Anyways, after the idling of guarding and waiting people to come and get their lunch box, I came out with a conclusion of the day.  (Say of the day cuz I got too much conclusions...)  I want you.  Whether if your priority is me or not, I want you.  So, I'll just wait for you.  And if you eventually stay with me, then that's a good ending for me.  Angie says to let me be your guardian angel.  Yes I will wait and think of you always.

Somehow when I types this entry, another thought comes to me.  I process my thoughts while I type...
I want you to love me.  But what have I done for you?  What have I done that I deserve your loving me that I seek?  Guess I need to find ways to express my feeling, or do something for you...  if it aint of a bother.
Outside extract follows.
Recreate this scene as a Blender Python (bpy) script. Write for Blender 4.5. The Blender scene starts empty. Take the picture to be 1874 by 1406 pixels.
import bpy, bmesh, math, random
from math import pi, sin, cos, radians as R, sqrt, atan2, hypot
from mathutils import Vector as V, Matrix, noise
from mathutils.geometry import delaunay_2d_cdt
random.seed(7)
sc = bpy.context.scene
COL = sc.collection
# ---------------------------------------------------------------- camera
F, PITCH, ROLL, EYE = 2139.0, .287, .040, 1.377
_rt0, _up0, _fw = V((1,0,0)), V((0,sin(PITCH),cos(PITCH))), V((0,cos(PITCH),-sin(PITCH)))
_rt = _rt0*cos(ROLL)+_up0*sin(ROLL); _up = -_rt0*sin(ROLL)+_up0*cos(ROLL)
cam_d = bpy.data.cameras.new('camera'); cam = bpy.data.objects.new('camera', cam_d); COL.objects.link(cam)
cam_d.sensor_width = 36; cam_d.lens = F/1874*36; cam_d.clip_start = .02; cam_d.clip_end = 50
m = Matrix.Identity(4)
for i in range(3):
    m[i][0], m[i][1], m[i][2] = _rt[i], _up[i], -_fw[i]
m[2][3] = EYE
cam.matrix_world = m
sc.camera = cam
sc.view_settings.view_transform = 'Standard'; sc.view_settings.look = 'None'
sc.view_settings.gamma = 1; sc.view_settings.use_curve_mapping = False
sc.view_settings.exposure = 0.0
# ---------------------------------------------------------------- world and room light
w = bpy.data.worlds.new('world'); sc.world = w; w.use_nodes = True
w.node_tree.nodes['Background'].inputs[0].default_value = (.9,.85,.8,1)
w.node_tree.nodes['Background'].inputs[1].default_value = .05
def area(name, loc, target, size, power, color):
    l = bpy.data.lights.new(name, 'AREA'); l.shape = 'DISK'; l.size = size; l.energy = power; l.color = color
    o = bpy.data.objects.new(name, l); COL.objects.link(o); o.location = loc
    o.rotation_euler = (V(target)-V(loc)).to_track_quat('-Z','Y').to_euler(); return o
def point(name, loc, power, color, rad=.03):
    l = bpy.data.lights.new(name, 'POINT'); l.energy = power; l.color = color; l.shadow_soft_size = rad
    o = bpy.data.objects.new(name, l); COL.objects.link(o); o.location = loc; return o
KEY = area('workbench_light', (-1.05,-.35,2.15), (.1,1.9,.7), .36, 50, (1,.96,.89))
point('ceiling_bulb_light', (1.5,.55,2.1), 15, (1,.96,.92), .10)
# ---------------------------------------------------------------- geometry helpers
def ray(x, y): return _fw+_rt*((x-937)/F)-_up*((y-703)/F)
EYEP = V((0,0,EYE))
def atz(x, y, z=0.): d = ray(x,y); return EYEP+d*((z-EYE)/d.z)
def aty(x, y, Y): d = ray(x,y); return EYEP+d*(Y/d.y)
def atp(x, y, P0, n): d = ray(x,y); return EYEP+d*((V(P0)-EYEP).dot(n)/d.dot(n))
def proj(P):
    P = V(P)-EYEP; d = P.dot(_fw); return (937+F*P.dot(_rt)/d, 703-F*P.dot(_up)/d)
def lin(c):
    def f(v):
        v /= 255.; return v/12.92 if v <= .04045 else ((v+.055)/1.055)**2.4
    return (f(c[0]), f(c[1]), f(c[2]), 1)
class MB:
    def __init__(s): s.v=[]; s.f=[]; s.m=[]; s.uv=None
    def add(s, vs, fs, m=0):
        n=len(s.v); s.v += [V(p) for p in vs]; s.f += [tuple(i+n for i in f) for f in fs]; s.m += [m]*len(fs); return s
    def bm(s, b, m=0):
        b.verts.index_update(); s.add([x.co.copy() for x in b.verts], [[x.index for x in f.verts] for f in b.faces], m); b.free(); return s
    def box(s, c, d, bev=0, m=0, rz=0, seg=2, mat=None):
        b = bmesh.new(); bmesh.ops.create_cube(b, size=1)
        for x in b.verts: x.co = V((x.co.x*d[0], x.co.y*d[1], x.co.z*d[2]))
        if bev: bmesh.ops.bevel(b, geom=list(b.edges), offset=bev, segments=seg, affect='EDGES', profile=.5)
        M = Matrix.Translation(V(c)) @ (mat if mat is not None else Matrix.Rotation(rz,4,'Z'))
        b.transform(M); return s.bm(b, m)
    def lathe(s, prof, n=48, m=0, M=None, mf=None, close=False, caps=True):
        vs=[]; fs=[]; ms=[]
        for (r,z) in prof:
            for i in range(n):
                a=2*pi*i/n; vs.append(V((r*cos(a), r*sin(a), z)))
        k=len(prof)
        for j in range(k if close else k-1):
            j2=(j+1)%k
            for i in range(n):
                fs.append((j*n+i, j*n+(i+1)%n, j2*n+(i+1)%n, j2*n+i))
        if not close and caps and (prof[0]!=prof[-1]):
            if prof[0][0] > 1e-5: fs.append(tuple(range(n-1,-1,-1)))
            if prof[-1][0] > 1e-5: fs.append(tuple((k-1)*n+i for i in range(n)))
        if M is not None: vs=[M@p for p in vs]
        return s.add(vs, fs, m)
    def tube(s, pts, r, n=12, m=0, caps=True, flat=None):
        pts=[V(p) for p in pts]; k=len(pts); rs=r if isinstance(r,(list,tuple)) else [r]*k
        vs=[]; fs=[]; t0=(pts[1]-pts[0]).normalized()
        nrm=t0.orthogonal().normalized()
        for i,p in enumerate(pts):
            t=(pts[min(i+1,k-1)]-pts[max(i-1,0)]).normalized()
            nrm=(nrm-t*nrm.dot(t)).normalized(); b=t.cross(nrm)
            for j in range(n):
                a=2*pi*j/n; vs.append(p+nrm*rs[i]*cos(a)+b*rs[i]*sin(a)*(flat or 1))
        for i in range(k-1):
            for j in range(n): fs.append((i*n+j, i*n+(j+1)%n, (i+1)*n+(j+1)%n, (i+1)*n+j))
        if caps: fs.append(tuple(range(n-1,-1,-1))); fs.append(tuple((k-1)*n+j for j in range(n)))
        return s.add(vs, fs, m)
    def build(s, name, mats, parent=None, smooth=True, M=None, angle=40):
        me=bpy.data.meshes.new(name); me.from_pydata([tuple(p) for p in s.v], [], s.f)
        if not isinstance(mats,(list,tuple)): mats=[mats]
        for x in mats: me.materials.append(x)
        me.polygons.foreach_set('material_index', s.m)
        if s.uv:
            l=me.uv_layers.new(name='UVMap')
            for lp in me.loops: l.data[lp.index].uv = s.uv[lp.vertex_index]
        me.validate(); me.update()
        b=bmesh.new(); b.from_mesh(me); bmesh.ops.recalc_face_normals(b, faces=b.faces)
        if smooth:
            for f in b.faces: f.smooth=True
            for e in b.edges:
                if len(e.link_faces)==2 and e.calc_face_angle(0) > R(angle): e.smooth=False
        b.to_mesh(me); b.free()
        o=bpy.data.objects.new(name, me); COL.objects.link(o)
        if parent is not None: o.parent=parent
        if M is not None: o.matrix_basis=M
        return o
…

Tell the truth.  If it weren't that I found out about her, you're doing well and making me feel good and sweet.  I can see the reason why you don't want me to see... I'll pretend that I didn't see anything.  And hopefully you wont know if you don't happen to find out about this blog and twitter.  But there's never a secret... babe, if you ever found out about this... please don't get angry... ><  I really didn't meant to stalk you... Just want to know what you feel and what you're up to...  And if there will ever be one day that you will actually mention about me... And babe... I was so tempted to tell you I love you today.  But I guess I will wait... or until you tell me that you love me... if I weren't dreaming.

Tonight, I shall sleep well with the memory of your visiting today.